▶ _Work instructions_
Write out exactly the lines that run from the line containing "Write part 2" through the line containing "rm = N(n, 'ShaderNodeMix', data_type='FLOAT')"; both end lines belong to the answer.

▶ _Dataset_
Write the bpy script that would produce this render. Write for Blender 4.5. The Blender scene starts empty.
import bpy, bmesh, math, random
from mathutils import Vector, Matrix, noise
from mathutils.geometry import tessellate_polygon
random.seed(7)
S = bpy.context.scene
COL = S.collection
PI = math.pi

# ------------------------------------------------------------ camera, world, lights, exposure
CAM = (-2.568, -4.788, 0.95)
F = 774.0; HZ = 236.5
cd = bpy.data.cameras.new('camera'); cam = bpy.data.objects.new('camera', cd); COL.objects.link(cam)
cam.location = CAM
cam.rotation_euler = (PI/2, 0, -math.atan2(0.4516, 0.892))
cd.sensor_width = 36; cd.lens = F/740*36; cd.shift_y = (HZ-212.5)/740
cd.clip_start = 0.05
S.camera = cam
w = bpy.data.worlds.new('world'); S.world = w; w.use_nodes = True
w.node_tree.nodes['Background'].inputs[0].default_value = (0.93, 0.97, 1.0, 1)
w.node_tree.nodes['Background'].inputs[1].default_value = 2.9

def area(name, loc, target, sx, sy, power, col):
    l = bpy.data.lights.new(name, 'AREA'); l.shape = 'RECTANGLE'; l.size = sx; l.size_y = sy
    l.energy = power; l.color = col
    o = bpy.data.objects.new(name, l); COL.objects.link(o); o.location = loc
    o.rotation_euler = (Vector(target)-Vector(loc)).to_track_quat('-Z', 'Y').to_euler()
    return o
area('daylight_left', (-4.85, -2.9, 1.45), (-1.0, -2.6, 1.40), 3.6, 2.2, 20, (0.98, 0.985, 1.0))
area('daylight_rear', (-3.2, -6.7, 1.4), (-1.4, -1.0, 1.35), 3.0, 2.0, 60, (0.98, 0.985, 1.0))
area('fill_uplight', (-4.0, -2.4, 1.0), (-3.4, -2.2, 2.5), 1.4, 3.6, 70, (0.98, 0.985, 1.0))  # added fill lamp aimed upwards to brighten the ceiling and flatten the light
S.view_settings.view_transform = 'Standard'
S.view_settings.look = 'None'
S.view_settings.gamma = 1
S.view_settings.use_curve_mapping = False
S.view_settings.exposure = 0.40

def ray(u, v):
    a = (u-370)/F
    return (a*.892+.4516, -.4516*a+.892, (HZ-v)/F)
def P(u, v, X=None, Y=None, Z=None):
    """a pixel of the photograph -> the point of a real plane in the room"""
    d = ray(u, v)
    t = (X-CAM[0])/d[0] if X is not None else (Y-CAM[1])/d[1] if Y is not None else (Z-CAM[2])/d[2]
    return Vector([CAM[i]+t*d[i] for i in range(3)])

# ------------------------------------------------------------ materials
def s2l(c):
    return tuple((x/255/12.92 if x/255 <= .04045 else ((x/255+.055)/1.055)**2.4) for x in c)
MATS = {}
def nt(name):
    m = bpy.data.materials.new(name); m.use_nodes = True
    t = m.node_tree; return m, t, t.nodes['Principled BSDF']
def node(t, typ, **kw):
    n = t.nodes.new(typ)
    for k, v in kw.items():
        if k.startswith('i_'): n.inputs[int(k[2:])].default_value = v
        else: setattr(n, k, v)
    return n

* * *

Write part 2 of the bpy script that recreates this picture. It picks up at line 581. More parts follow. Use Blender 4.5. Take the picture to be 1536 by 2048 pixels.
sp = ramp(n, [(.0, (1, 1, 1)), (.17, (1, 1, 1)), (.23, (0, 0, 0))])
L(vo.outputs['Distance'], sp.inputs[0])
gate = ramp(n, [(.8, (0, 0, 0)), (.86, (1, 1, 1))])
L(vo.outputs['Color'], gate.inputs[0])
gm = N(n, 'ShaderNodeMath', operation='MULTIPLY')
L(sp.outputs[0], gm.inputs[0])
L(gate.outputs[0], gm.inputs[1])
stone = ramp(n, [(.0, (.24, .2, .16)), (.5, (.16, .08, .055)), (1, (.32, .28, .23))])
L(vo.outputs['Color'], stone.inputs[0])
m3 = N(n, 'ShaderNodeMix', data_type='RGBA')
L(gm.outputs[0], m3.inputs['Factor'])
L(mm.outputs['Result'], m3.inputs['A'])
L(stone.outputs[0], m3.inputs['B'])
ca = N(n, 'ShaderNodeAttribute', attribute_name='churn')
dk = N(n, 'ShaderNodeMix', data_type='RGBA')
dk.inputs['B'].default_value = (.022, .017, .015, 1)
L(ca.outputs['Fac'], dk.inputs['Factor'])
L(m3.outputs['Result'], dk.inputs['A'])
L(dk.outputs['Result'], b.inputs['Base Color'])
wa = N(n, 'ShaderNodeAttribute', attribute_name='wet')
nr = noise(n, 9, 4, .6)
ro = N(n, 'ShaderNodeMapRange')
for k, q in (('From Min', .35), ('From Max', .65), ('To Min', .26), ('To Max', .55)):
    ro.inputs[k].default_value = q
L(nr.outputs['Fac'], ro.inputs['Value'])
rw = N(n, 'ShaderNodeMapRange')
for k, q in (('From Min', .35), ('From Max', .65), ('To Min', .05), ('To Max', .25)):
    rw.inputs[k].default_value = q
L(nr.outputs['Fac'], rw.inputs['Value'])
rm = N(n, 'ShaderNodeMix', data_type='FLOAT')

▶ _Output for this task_
Write part 2 of the bpy script that recreates this picture. It picks up at line 581. More parts follow. Use Blender 4.5. Take the picture to be 1536 by 2048 pixels.
sp = ramp(n, [(.0, (1, 1, 1)), (.17, (1, 1, 1)), (.23, (0, 0, 0))])
L(vo.outputs['Distance'], sp.inputs[0])
gate = ramp(n, [(.8, (0, 0, 0)), (.86, (1, 1, 1))])
L(vo.outputs['Color'], gate.inputs[0])
gm = N(n, 'ShaderNodeMath', operation='MULTIPLY')
L(sp.outputs[0], gm.inputs[0])
L(gate.outputs[0], gm.inputs[1])
stone = ramp(n, [(.0, (.24, .2, .16)), (.5, (.16, .08, .055)), (1, (.32, .28, .23))])
L(vo.outputs['Color'], stone.inputs[0])
m3 = N(n, 'ShaderNodeMix', data_type='RGBA')
L(gm.outputs[0], m3.inputs['Factor'])
L(mm.outputs['Result'], m3.inputs['A'])
L(stone.outputs[0], m3.inputs['B'])
ca = N(n, 'ShaderNodeAttribute', attribute_name='churn')
dk = N(n, 'ShaderNodeMix', data_type='RGBA')
dk.inputs['B'].default_value = (.022, .017, .015, 1)
L(ca.outputs['Fac'], dk.inputs['Factor'])
L(m3.outputs['Result'], dk.inputs['A'])
L(dk.outputs['Result'], b.inputs['Base Color'])
wa = N(n, 'ShaderNodeAttribute', attribute_name='wet')
nr = noise(n, 9, 4, .6)
ro = N(n, 'ShaderNodeMapRange')
for k, q in (('From Min', .35), ('From Max', .65), ('To Min', .26), ('To Max', .55)):
    ro.inputs[k].default_value = q
L(nr.outputs['Fac'], ro.inputs['Value'])
rw = N(n, 'ShaderNodeMapRange')
for k, q in (('From Min', .35), ('From Max', .65), ('To Min', .05), ('To Max', .25)):
    rw.inputs[k].default_value = q
L(nr.outputs['Fac'], rw.inputs['Value'])
rm = N(n, 'ShaderNodeMix', data_type='FLOAT')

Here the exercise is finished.